File hurricane season

Meteorologists with the National Hurricane Center track the tropics at the agency's headquarters in Miami. (File AP photo by Andy Newman)

The 2023 Atlantic hurricane season ended last week as one of the most active seasons in the last 70 years. Yet here in Louisiana, where not even a tropical storm made landfall, it felt like a quiet year. 

Of the 20 named storms that formed in the Atlantic Ocean, just three made it to the U.S., including Hurricane Idalia, which hit Florida's Big Bend region in August as a Category 3 storm, causing extensive damage and killing five people. Tropical storms Harold and Ophelia hit Texas and North Carolina, respectively. 

But a majority of the year's storms meandered out at sea for days and sometimes even weeks, in many cases turning sharply northeast after heading west across the Atlantic in the general direction of the U.S. 

That's largely thanks to El Niño. Here's how the climate pattern impacted New Orleans and this year's storm season:  

What is El Niño? 

El Niño and La Niña are two opposing climate patterns that disrupt normal wind and current conditions in the Pacific Ocean, in turn impacting weather patterns across the globe. El Niño and La Niña events can last for between 9 months or several years, according to the National Ocean and Atmospheric Administration. They generally occur every two to seven years, but they don’t occur on a regular schedule.

During El Niño, trade winds that normally blow west along the equator weaken. This pushes warm water that would normally move toward Asia back east, where it settles along the west coast of the Americas.

These warmer waters cause the Pacific jet stream, a narrow but fast moving current of air, to intensify and move south of its usual position. That blows win shear over the Atlantic, making it harder for tropical storms and hurricanes to form and bringing wetter conditions along the U.S. Gulf Coast and southeast. 

El Nino

El Niño causes the Pacific jet stream to move south and spread further east. During winter, this leads to wetter than normal conditions in the South and prevents some tropical storms from reaching the U.S. 

In short, El Niño is typically associated with fewer Atlantic storms and higher rainfall totals along the Gulf Coast. 

El Niño's impacts this year 

Hurricane forecasters weren't sure how the 2023 hurricane season would turn out, according to David Roth, a meteorologist at the National Weather Service Weather Prediction Center. 

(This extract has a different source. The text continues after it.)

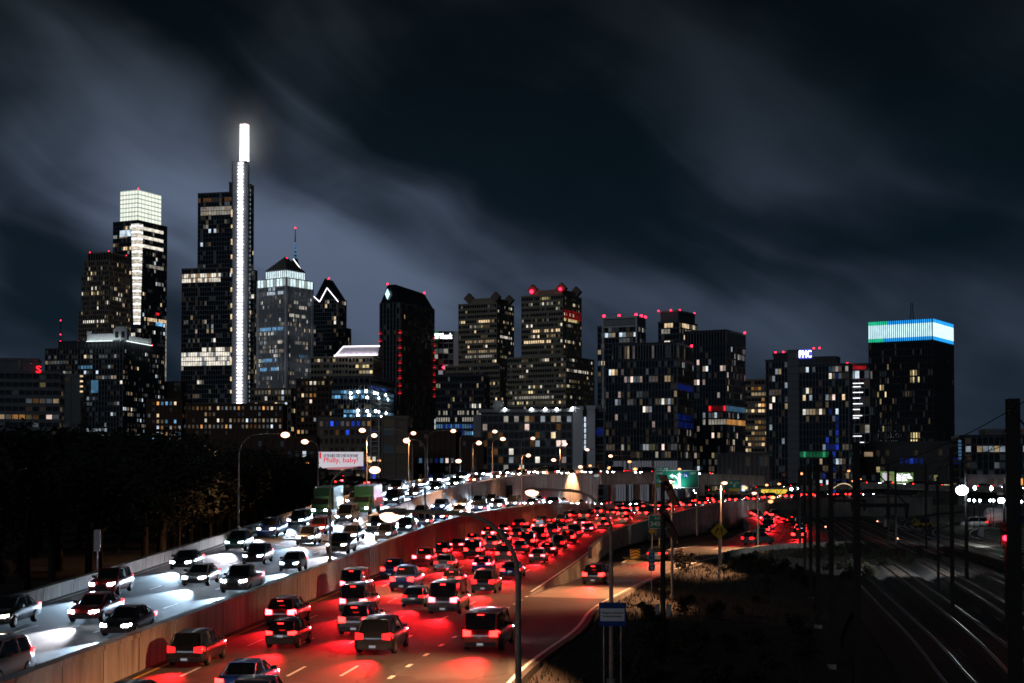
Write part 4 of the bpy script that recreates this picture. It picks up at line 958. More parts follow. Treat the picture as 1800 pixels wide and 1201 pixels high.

While an El Niño year would typically mean fewer storms in the Atlantic, sea temperatures this summer were unusually high, which Roth said conversely makes it easier for storms to form and build strength. 

"This is probably one of the most active seasons we've had during El Niño," Roth said. 

Another lead hurricane forecaster with the National Oceanic and Atmospheric Administration, Matthew Rosencrans, agreed, saying in a previous interview that "record-warm ocean temperatures in the Atlantic provided a strong counterbalance to the traditional El Niño impacts.”

2023 hurricane season map

This map shows the track of every named storm that formed in the Atlantic Ocean in 2023. 

While an average Atlantic hurricane season gets 14 named storms, including seven hurricanes and three major hurricanes, 2023 saw 20 named storms, seven of which were hurricanes and three that were major hurricanes.

And despite El Niño's usual effects on the Gulf Coast, this year also proved to be an abnormally dry one in New Orleans, where Roth said average rainfall totals are behind by nearly 2 feet. It could still rain more later this month, he said, but only so much. 

Still, Roth said the presence of one hallmark El Niño characteristic was certainly felt this year — its wind shears. Those shears, which generally blow east-northeast across the southern coast of the United States, weakened a number of storms and caused others that were headed generally toward the U.S. to veer back out to sea. 

Without those winds, Roth said it's likely Hurricane Idalia would have landed in Louisiana or Texas, rather than turning northeast toward Big Bend. 

The "heat dome"

This summer's record-breaking heat, in a way, also helped to ward off some of this year's storms. 

Though long-lasting high temperatures can create conditions conducive to hurricanes, Roth said this summer's high temperatures came with what one might describe as a dome of high pressure that blanketed a large portion of the U.S. That made it harder for thunderstorms to form along Louisiana's coast, and forced at least one storm, Harold, to go around us, making landfall near the Texas-Mexico border instead. 

The 2024 hurricane season

It's not clear yet whether El Niño conditions will stick around for another year, Roth said, but that will obviously play a role in how active next year's hurricane season is. Colorado State University is expected to put out its forecast sometime next spring. 

Until then, Roth said "nobody knows" what the 2024 season might bring.